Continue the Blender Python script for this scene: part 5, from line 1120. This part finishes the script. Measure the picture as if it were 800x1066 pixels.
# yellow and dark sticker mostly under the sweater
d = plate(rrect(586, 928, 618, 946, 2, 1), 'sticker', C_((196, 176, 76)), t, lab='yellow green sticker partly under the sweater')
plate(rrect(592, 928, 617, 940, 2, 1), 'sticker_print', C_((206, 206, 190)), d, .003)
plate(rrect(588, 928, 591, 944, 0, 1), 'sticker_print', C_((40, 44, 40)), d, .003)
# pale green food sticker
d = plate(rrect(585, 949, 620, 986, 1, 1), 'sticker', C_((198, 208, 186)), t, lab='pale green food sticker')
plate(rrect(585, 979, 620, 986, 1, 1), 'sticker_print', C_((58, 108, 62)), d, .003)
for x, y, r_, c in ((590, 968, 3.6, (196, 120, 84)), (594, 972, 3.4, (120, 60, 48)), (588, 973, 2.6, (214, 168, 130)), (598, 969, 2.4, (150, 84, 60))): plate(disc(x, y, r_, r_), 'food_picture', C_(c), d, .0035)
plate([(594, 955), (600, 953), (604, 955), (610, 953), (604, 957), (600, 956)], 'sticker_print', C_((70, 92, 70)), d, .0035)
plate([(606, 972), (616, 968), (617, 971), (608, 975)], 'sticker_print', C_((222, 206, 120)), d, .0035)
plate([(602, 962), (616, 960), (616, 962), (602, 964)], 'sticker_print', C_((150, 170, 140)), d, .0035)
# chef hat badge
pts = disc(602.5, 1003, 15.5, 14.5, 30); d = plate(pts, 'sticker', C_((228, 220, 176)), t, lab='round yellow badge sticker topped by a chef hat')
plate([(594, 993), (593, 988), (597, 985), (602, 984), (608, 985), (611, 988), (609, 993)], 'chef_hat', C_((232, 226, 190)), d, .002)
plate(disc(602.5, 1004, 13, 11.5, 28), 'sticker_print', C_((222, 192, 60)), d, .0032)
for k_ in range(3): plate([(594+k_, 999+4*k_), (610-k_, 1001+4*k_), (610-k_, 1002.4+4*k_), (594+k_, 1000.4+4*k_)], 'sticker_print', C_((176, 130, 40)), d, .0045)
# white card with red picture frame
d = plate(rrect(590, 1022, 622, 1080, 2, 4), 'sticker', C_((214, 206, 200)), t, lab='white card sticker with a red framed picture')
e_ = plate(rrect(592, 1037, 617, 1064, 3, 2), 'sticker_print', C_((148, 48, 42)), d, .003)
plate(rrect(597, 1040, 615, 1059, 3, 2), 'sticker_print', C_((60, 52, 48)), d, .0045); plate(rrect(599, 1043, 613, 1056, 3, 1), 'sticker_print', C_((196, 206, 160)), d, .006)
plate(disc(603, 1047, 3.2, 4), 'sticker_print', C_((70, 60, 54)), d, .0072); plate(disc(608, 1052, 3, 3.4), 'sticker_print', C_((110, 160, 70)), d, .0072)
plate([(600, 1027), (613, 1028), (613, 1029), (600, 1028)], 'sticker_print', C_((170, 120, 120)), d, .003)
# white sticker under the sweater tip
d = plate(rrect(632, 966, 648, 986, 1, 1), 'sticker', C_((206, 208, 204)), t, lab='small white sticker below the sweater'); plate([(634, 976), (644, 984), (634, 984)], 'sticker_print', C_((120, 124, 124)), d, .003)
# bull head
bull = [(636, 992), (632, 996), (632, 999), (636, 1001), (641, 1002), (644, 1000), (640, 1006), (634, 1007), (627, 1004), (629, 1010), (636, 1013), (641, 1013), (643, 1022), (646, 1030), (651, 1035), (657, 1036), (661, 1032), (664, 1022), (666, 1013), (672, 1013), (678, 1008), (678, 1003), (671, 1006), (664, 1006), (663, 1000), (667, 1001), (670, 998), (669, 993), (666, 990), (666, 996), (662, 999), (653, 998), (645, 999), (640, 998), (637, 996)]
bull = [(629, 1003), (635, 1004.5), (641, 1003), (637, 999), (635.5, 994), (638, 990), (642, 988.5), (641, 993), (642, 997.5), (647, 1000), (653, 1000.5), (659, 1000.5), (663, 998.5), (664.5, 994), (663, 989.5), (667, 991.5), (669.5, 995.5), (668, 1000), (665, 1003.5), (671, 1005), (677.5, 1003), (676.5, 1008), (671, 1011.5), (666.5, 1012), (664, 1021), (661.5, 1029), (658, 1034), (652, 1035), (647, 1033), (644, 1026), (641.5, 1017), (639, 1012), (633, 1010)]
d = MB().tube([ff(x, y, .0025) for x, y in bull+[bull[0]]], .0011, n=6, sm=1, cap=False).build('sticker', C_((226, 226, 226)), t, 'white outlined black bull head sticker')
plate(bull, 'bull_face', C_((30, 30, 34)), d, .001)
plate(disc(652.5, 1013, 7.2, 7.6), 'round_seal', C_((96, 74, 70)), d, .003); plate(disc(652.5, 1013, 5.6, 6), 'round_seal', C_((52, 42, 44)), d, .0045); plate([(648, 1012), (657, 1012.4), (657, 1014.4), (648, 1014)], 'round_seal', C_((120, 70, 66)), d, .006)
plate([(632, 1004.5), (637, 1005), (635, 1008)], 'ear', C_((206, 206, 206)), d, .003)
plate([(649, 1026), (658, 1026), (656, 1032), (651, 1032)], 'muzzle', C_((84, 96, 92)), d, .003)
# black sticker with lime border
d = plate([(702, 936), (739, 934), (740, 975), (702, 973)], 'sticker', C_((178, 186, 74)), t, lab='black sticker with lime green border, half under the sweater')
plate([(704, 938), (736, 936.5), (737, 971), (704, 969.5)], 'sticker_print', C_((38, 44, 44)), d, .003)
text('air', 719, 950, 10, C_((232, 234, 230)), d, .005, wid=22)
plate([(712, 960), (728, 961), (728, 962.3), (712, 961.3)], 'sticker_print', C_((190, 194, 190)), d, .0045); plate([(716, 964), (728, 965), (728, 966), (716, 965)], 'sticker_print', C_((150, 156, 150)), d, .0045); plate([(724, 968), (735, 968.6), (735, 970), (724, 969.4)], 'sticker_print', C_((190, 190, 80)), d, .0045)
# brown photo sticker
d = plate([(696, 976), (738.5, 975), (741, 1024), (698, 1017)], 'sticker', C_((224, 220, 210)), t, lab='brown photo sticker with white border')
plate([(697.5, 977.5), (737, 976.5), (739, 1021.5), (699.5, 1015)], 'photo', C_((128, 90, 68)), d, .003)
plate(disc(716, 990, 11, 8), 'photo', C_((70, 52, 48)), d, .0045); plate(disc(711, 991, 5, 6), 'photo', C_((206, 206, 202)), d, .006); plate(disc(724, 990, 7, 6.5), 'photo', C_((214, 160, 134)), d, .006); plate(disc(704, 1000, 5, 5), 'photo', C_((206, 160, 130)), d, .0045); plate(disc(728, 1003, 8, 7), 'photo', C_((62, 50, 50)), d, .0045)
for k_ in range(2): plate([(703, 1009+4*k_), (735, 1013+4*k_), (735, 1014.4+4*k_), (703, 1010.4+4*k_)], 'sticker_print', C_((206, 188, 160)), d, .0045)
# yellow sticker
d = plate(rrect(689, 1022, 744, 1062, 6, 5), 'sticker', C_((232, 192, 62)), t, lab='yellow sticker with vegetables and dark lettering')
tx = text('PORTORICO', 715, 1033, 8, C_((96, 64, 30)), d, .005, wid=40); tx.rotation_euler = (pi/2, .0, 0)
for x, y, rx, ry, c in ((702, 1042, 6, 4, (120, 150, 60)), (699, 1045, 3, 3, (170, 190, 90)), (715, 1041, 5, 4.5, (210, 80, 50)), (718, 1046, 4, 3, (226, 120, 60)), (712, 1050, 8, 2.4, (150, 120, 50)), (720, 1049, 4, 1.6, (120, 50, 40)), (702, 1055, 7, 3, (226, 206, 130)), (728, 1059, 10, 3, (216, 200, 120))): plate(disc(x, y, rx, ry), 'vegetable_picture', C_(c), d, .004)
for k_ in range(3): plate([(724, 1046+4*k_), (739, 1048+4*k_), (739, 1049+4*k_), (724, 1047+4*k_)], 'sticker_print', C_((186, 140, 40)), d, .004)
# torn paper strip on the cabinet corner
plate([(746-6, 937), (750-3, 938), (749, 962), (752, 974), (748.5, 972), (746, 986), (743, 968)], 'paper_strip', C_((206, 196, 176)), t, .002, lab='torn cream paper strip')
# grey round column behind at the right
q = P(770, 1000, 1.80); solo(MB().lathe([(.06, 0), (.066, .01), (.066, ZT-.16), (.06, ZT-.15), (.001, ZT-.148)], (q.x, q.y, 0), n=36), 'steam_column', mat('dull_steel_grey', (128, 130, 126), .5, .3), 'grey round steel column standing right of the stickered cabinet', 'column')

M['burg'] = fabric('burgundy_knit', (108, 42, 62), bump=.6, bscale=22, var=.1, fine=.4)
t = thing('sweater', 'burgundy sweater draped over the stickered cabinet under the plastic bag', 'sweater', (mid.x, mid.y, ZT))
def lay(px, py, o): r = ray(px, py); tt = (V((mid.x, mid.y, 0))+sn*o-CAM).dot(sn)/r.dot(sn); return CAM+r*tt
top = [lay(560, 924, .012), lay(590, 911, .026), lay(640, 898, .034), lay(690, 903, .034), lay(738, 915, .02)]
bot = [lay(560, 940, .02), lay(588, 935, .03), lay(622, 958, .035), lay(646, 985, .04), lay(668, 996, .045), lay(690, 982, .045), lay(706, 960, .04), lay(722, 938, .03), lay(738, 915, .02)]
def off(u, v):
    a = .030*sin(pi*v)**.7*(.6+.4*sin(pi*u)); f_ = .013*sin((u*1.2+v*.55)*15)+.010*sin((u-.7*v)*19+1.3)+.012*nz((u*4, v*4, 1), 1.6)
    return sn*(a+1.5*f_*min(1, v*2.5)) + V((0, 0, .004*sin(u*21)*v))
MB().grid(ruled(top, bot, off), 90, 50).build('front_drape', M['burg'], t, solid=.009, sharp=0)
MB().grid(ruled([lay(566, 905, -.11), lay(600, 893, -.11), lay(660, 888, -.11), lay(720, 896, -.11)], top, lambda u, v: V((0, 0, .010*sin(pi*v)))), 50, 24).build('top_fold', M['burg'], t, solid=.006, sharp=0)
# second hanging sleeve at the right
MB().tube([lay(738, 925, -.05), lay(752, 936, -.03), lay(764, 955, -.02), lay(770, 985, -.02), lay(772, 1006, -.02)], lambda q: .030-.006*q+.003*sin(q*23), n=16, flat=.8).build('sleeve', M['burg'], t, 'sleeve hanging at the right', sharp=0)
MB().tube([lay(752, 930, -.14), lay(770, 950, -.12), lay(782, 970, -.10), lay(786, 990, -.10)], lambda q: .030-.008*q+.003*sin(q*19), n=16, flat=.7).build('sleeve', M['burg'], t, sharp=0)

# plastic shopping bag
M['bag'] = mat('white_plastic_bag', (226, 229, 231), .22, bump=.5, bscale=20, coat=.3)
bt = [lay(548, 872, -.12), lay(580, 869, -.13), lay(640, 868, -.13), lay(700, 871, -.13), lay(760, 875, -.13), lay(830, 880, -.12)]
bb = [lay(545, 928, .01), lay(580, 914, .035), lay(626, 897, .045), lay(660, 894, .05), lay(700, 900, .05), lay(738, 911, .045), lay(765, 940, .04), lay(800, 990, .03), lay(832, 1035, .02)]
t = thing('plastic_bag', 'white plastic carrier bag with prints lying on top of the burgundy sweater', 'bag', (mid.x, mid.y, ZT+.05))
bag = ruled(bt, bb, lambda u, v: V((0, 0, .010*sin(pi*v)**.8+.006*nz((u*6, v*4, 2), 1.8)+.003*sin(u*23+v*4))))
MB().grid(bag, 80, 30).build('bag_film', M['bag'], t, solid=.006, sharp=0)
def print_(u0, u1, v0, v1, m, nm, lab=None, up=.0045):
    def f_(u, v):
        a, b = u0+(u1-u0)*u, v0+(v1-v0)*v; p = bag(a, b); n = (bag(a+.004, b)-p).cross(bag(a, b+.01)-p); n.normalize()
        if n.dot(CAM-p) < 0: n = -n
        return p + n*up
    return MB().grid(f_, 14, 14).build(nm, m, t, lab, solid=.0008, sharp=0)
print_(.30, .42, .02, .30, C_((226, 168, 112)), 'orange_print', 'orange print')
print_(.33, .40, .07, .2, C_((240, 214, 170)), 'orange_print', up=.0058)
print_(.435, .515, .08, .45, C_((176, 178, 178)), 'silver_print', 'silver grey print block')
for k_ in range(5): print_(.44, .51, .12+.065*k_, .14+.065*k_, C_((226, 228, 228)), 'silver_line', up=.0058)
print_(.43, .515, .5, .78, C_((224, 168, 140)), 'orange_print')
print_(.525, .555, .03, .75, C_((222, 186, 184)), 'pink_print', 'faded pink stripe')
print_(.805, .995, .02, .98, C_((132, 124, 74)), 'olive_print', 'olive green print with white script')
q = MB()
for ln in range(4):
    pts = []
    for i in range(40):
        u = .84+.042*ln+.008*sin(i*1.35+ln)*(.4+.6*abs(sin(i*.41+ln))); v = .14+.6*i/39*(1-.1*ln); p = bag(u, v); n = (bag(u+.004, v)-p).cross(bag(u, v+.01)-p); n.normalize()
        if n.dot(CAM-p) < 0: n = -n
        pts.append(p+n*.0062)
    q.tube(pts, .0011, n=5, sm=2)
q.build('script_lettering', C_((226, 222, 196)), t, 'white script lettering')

○ ○ ○ ○ ○

What this task involves:
Pull every line containing the word "script" out of the material.

Response to the task:
Continue the Blender Python script for this scene: part 5, from line 1120. This part finishes the script. Measure the picture as if it were 800x1066 pixels.
print_(.805, .995, .02, .98, C_((132, 124, 74)), 'olive_print', 'olive green print with white script')
q.build('script_lettering', C_((226, 222, 196)), t, 'white script lettering')